Madame la présidente, monsieur le ministre, mes chers collègues, je veux d’abord remercier le groupe CRCE-Kanaky d’avoir voulu ce débat sur un sujet important, qui nous ramène à la suppression de la taxe d’habitation sur les résidences principales engagée en 2018. Cette dernière avait suscité beaucoup d’inquiétude chez les élus locaux, des élus qui n’avaient pas oublié les nombreuses suppressions et exonérations et les allégements en tout genre décidés par tous les gouvernements confondus, compensés par des dotations votées chaque année en loi de finances, souvent figées, parfois réduites d’une année à l’autre et se traduisant, au fil du temps, par des pertes de recettes réelles pour les collectivités, chiffrées aujourd’hui à plusieurs milliards d’euros.
C’est pour cela que, dès 2017 – je veux le rappeler –, la commission des finances du Sénat s’est emparée du sujet pour proposer un modèle de compensation pérenne et dynamique. Et c’est finalement l’option qui a été retenue : le transfert de la part du foncier bâti des départements aux communes et l’attribution d’une part de TVA aux départements et aux intercommunalités.
Je souhaite revenir sur trois points régulièrement évoqués.
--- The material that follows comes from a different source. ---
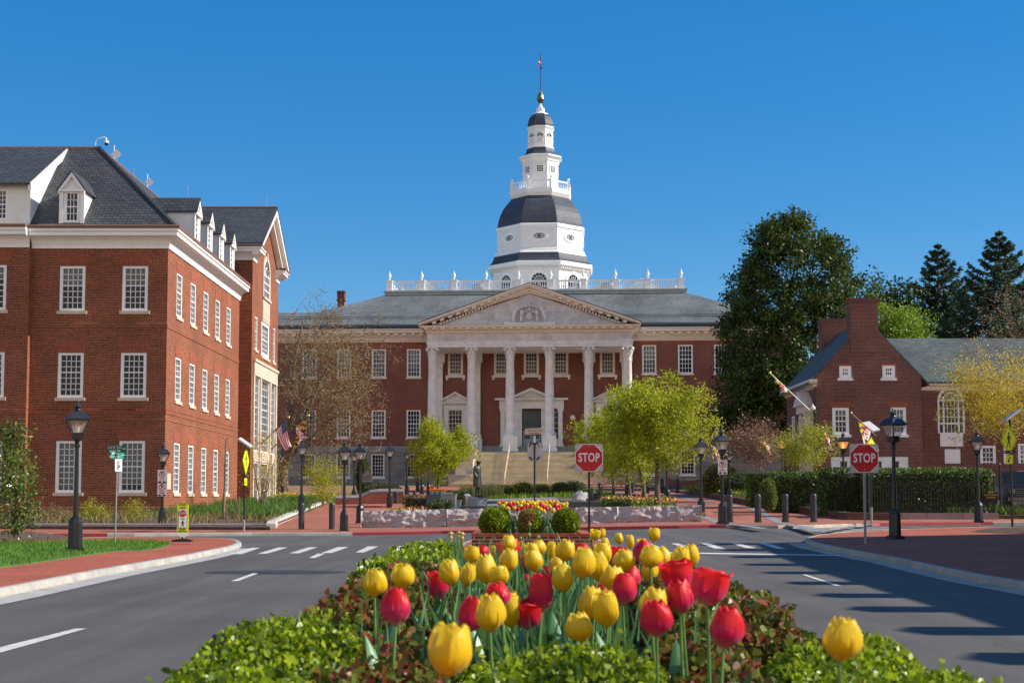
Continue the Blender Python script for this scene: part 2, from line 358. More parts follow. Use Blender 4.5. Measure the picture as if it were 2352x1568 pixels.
def blade_mesh(name, C, h, wd, mat, parent=None, lean=.35, g=None, kind=None):
    g = g or rng; n = len(C); C = np.asarray(C, float); a = g.random(n) * 6.283; L = h * (.6 + .8 * g.random(n))
    ln = g.random(n) * lean; b = g.random(n) * 6.283
    s = np.stack([np.cos(a), np.sin(a), np.zeros(n)], 1) * wd * .5
    tip = C + np.stack([np.cos(b) * ln * L, np.sin(b) * ln * L, L], 1)
    mid = C + np.stack([np.cos(b) * ln * L * .3, np.sin(b) * ln * L * .3, L * .55], 1)
    V = np.stack([C - s, C + s, mid + s * .7, tip, mid - s * .7], 1).reshape(-1, 3)
    me = bpy.data.meshes.new(name); me.vertices.add(5 * n); me.vertices.foreach_set('co', V.ravel().astype(np.float32))
    me.loops.add(5 * n); me.loops.foreach_set('vertex_index', np.arange(5 * n, dtype=np.int32))
    me.polygons.add(n); me.polygons.foreach_set('loop_start', np.arange(0, 5 * n, 5, dtype=np.int32))
    t = me.attributes.new('tint', 'FLOAT', 'POINT'); t.data.foreach_set('value', np.repeat(g.random(n), 5).astype(np.float32))
    me.materials.append(mat); me.update(); me.validate()
    return link(name, me, parent)
def in_poly(px, py, poly):
    c = np.zeros(len(px), bool); j = len(poly) - 1
    for i in range(len(poly)):
        xi, yi = poly[i][:2]; xj, yj = poly[j][:2]
        c ^= ((yi > py) != (yj > py)) & (px < (xj - xi) * (py - yi) / (yj - yi + 1e-12) + xi); j = i
    return c
def scatter(poly, n, g=None, dz=.0, clump=0):
    g = g or rng; P = np.array([p[:2] for p in poly]); lo, hi = P.min(0), P.max(0); out = []
    while sum(map(len, out)) < n:
        q = lo + (hi - lo) * g.random((n * 2, 2))
        out.append(q[in_poly(q[:, 0], q[:, 1], poly)])
    q = np.concatenate(out)[:n]
    return np.column_stack([q, [gz(x, y) + dz for x, y in q]])
def vnoise(p, seed=0):                          # cheap lumpy field for uneven outlines
    a = np.sin(p[:, 0] * 1.7 + seed) * np.sin(p[:, 1] * 2.1 + seed * 2.3) + np.sin(p[:, 2] * 2.6 + seed * .7) * np.sin(p[:, 0] * 1.1 - p[:, 1] * 1.3 + seed)
    return a * .5
# ------------------------------------------------------------------ trees
def grow(trunk, targets, r0, g, wig=.08, rmin=.012, up=.25, kr=.55):
    """trunk: list of points; targets: (n,3). Returns a mesh collector with limbs and twigs."""
    mb = MB(); pts = []; rad = []
    n = len(trunk); tr = [r0 * (1 - .45 * i / max(1, n - 1)) for i in range(n)]; tr[0] *= 1.35
    mb.tube(trunk, tr, 8)
    for i in range(n):
        if i >= n * .55 or n < 3: pts.append(np.array(trunk[i])); rad.append(tr[i])
    top = np.array(trunk[-1]); T = np.asarray(targets); order = np.argsort(np.linalg.norm(T - top, axis=1))
    # far targets first make the main limbs
    far = list(order[::-1][: max(6, len(T) // 14)]); g.shuffle(far); rest = [i for i in order if i not in set(far)]
    for ii, i in enumerate(far + rest):
        t = T[i]; A = np.array(pts); d = np.linalg.norm(A - t, axis=1) + np.maximum(0, A[:, 2] - t[2]) * .8
        if ii < len(far): d += np.maximum(0, np.linalg.norm(A - top, axis=1)) * .3
        k = int(np.argmin(d)); p = pts[k]; L = np.linalg.norm(t - p)
        if L < .05: continue
        r1 = min(rad[k] * .72, max(rmin * 1.3, L * .022 * kr / .55 + rmin)) if ii >= len(far) else min(rad[k] * .75, max(rad[0] * .36, rmin * 2))
        m = 5 if ii < len(far) else 4; path = [p]; rr = [r1]
        for q in range(1, m + 1):
            f = q / m; x = p + (t - p) * f + np.array([0, 0, 1]) * math.sin(f * math.pi) * L * up * .35 + (g.normal(size=3) * wig * L * (.6 if q < m else 0))
            path.append(x); rr.append(max(rmin * .5, r1 * (1 - f) + rmin * .5 * f))
        mb.tube([tuple(x) for x in path], rr, 5 if r1 > .05 else 3, cap=False)
        for x, r in zip(path[1:], rr[1:]): pts.append(x); rad.append(r)
    return mb
def lumps(center, radii, nl, lr, per, g, shell=.55, flat=1.0, cut=None):
    """lumpy crown: clump centres in an ellipsoid, targets round each"""
    c = np.asarray(center); r = np.asarray(radii); L = []
    while len(L) < nl:
        d = unit(g.normal(size=(1, 3)))[0]; q = d * (shell + (1 - shell) * g.random() ** .6) * (1 + .12 * g.normal())
        if cut and not cut(q): continue
        L.append(c + q * r)
    L = np.array(L)
    T = np.concatenate([l + g.normal(size=(per, 3)) * lr * np.array([1, 1, flat]) for l in L])
    return L, T
def tree(name, label, base, trunk, L, T, leafn, leaf, mat, bark, r0, seed, cat='tree', group=None, spread_r=.45, tw=1, wig=.08, bias=(0, 0, .35), rmin=.012, aspect=.5, stems=None, up=.25, kr=.55, shade=0):
    g = np.random.default_rng(seed); b = Vector(base)
    root = thing(name, label, cat, b, group=group); o = np.array(b)
    mb = grow([np.array(p) for p in trunk], T, r0, g, wig, rmin, up, kr)
    for s_ in stems or []: mb.tube(s_[0], s_[1], 6)
    mb.off = b; mb.build('trunk', bark, root, smooth=60)
    if leafn:
        k = g.integers(0, len(T), leafn); C = T[k] + g.normal(size=(leafn, 3)) * spread_r
        tint = np.clip(g.normal(.5, .22, leafn) + vnoise(C * 1.3, seed) * .18, 0, 1)
        leaf_mesh('crown', C, leaf, mat, root, bias=bias, g=g, off=o, aspect=aspect, tint=tint)
    return root
LIME = leafmat('lime_leaves', [(.20, .26, .012), (.38, .42, .02), (.58, .54, .03)], .5)
BUD = leafmat('buds', [(.20, .12, .05), (.32, .22, .08), (.42, .32, .11)], .3)
BUDY = leafmat('yellow_buds', [(.45, .26, .04), (.60, .46, .03), (.68, .58, .08)], .45)
MAGN = leafmat('magnolia_leaves', [(.014, .034, .008), (.035, .075, .014), (.09, .135, .022), (.15, .13, .035)], .25, .45, .3)
SPRU = leafmat('spruce_needles', [(.028, .055, .028), (.06, .10, .05), (.10, .15, .07)], .1, .6)
BOXL = leafmat('box_leaves', [(.035, .07, .004), (.14, .22, .008), (.30, .40, .012), (.44, .52, .03)], .42, .34, .45)
BOXD = leafmat('dark_hedge_leaves', [(.025, .05, .01), (.055, .10, .016), (.12, .18, .03)], .25, .5)
YEWL = leafmat('clipped_yew_leaves', [(.03, .05, .012), (.07, .10, .02), (.14, .16, .035)], .2, .55)
HEDGEL = leafmat('hedge_leaves', [(.035, .075, .012), (.085, .15, .02), (.20, .29, .04)], .3, .4, .5)
REDL = leafmat('nandina_leaves', [(.03, .05, .008), (.10, .15, .018), (.22, .22, .04), (.14, .10, .02), (.20, .06, .015), (.25, .035, .02)], .35, .4)
DEADL = leafmat('scorched_leaves', [(.30, .16, .05), (.46, .28, .09), (.50, .34, .12)], .25)
GRASSB = leafmat('grass_blades', [(.05, .13, .012), (.11, .24, .022), (.21, .34, .035)], .35)
TUFT = leafmat('tuft_blades', [(.035, .10, .02), (.09, .20, .035), (.20, .30, .05)], .3)
STRAW = leafmat('dry_stems', [(.16, .10, .045), (.30, .22, .09), (.34, .30, .10)], .25)
SHRUBY = leafmat('spring_shrub_leaves', [(.22, .23, .02), (.42, .43, .03), (.58, .52, .05)], .45)
PANSY = leafmat('yellow_flower_bits', [(.62, .34, .01), (.78, .5, .01), (.8, .6, .03)], .3)
MIXF = leafmat('mixed_flower_bits', [(.6, .01, .03), (.7, .08, .16), (.75, .45, .01), (.78, .55, .02), (.78, .6, .3)], .3)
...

Premièrement, l’État impose-t-il aux communes, comme on l’entend parfois, une hausse du montant de la taxe foncière ? Objectivement, la réponse est non.
Certes, la revalorisation des bases, indexée sur l’inflation, est devenue automatique depuis le vote de la loi de finances pour 2018 – elle est de 7, 1 % dans la loi de finances pour 2023 –, mais les conseils municipaux conservent le levier du taux pour ajuster l’évolution de la taxe foncière. Ils peuvent donc réduire la hausse résultant de la revalorisation automatique des bases, la conserver à l’identique ou la majorer.
Et, au final, ce sont bien les communes – et personne d’autre – qui décident du montant réellement payé par les contribuables. Je voulais rétablir cette vérité…
Deuxièmement, la suppression de la taxe d’habitation a-t-elle fait perdre de l’autonomie fiscale aux collectivités ? Oui pour certaines catégories de collectivités ; non pour les communes, pour lesquelles la recette de taxe foncière se substitue à celle de la taxe d’habitation. Les communes conservent donc la même capacité financière qu’auparavant et la même autonomie fiscale, avec un taux de taxe foncière intégrant celui du département.
En revanche, pour les départements et les intercommunalités, il en va autrement, puisque la perte de recette d’un impôt local a été compensée par une part d’impôt national, la TVA. Donc oui, ces collectivités ont perdu en autonomie fiscale.
Cependant, je ne confonds pas l’autonomie fiscale et l’autonomie financière ! Et, pour ce qui me concerne, autant je suis un défenseur acharné de l’autonomie financière des collectivités et de leur libre administration, autant je considère que l’autonomie fiscale n’est pas une garantie de la justice fiscale, car, en réalité, elle crée des disparités et des inégalités entre les territoires.
Dans un département qui ne connaît ni croissance démographique ni croissance économique, voire qui perd des habitants, à quoi se résume l’autonomie fiscale ? Au droit qu’ont les élus de taxer toujours davantage les ménages présents. Or c’est dans les territoires de ce type que le revenu moyen par habitant est le plus faible, donc qu’il y a moins d’habitants pour payer et plus de taxe pour les ménages les moins fortunés.
Je dis donc oui à l’autonomie financière des collectivités, mais je considère qu’affecter une part d’impôt national dynamique est une mesure péréquatrice.
Enfin, la taxe foncière est-elle une fiscalité locale juste ? À l’évidence non, pas plus que ne l’était la taxe d’habitation, ce qui pose évidemment la question de l’assiette d’imposition du foncier bâti ; c’est un chantier à ouvrir.
Et pourquoi ne pas la fonder sur la valeur vénale, comme c’est le cas actuellement dans un certain nombre de pays ?
Je pense que ce chantier est vaste, mais qu’il faut le mener à terme.